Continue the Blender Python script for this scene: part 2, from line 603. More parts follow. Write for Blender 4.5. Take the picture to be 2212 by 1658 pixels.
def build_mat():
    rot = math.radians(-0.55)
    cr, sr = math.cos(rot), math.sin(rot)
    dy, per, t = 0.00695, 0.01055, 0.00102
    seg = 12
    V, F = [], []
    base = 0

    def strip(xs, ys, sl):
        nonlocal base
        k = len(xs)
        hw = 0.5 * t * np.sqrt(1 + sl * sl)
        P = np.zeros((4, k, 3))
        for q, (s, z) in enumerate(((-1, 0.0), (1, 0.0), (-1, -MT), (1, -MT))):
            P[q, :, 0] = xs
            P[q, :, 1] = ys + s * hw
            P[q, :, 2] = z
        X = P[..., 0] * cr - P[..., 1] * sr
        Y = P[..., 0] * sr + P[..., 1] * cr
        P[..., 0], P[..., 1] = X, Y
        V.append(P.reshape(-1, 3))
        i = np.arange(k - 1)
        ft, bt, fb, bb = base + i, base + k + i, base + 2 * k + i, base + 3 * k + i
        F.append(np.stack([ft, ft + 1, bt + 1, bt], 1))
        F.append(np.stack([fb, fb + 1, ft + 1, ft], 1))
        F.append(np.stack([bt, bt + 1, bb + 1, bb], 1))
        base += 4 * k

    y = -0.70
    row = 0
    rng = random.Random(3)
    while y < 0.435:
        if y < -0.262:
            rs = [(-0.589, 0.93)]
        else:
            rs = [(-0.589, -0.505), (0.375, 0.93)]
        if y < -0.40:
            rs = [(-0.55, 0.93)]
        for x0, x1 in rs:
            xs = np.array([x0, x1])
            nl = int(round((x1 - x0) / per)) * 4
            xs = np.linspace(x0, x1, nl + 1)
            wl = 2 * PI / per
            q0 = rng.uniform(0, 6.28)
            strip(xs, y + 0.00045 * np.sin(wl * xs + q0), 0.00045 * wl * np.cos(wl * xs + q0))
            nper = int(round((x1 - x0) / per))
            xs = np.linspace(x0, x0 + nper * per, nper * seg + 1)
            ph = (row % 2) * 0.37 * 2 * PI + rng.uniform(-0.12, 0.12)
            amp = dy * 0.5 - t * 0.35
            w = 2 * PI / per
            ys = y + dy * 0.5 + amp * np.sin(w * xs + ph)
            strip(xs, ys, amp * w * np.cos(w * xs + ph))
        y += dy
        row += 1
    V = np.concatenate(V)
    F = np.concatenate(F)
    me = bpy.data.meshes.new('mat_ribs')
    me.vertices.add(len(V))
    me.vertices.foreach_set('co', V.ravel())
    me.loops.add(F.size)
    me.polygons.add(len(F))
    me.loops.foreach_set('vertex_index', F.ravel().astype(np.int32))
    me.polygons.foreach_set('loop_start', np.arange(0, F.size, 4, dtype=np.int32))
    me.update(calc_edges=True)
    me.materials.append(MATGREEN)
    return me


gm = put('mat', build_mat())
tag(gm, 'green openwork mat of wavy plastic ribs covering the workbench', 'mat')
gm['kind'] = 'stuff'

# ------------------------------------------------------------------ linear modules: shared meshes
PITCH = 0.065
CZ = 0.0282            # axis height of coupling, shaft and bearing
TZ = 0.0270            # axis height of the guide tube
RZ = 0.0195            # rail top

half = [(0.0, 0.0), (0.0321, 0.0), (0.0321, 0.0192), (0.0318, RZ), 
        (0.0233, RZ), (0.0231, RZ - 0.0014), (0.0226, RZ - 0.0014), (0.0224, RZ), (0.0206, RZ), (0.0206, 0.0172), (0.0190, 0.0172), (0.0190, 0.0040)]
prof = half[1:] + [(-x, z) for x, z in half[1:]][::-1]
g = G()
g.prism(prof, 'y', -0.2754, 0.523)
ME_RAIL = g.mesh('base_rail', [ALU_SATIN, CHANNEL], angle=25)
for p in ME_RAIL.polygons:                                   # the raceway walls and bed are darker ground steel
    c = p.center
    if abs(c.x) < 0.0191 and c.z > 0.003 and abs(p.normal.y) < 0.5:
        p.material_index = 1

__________

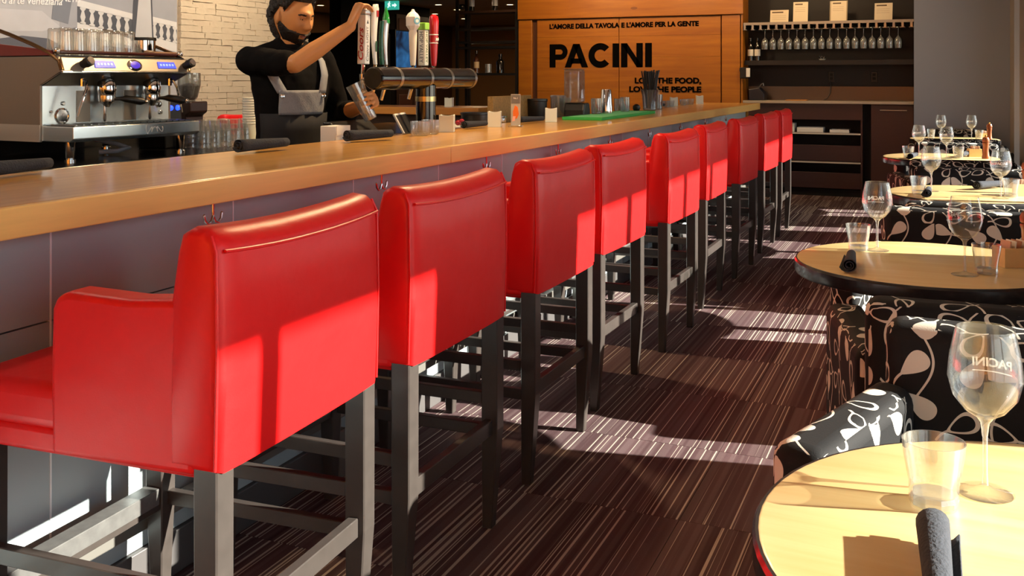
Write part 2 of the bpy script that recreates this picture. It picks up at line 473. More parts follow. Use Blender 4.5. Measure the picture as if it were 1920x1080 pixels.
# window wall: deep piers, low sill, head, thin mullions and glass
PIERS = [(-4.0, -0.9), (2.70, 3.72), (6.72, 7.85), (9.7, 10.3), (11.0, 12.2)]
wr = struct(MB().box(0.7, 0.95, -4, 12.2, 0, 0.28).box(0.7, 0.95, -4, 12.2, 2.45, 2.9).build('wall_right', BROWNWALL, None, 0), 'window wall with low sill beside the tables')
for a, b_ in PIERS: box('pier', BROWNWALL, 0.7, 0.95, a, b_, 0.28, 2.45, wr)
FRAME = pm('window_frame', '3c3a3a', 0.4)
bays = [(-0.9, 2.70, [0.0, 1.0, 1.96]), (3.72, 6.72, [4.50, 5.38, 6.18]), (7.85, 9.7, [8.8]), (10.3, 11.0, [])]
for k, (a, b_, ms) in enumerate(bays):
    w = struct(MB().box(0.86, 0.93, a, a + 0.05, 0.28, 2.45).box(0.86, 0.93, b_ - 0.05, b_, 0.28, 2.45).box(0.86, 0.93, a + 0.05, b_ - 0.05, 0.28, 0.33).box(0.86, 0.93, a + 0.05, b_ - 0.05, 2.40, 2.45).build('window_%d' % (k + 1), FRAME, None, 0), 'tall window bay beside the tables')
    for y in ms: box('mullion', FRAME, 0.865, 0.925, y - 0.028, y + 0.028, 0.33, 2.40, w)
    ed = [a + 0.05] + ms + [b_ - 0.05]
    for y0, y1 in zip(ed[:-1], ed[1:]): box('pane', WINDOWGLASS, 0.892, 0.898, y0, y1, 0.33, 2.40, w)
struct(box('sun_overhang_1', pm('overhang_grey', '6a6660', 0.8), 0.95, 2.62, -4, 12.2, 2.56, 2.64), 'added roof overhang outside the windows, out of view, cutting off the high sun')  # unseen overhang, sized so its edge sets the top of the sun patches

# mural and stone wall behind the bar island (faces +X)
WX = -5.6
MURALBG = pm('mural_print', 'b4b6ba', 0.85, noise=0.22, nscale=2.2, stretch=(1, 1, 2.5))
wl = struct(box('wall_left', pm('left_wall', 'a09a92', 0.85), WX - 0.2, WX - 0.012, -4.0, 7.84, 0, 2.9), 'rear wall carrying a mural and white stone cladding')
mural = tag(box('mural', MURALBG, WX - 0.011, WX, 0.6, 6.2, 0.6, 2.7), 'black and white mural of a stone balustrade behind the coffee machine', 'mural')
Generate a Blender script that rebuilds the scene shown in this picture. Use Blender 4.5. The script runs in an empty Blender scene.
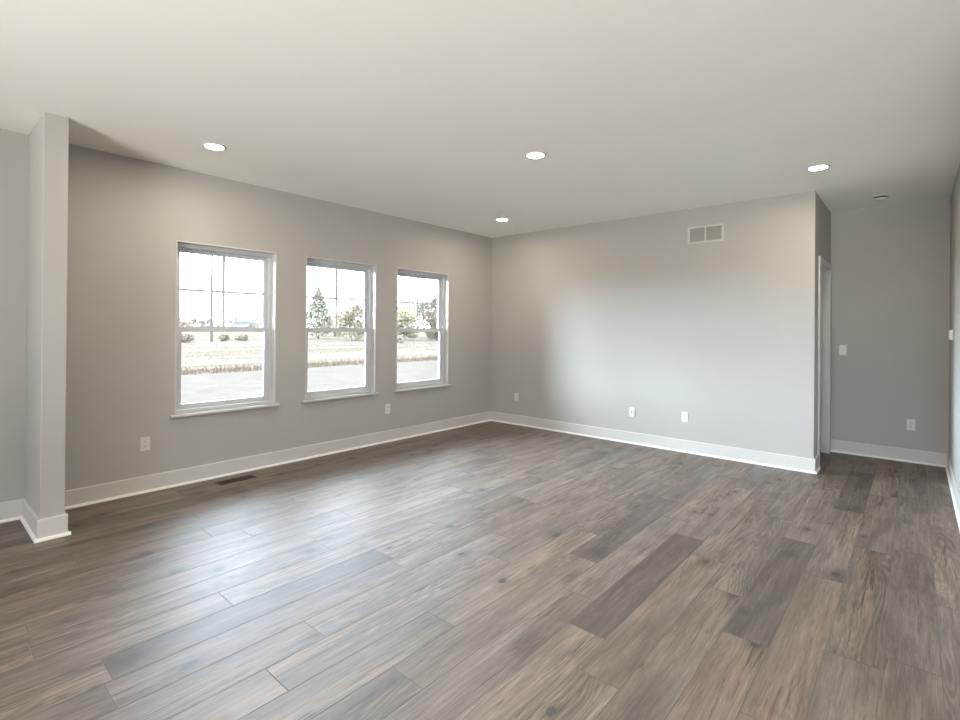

__________

* [Set problem]
Copy out the lines that hold "scene".

* [Task answer]
Continue the Blender Python script for this scene: part 2, from line 603. More parts follow. Write for Blender 4.5. Take the picture to be 2212 by 1658 pixels.
Generate a Blender script that rebuilds the scene shown in this picture. Use Blender 4.5. The script runs in an empty Blender scene.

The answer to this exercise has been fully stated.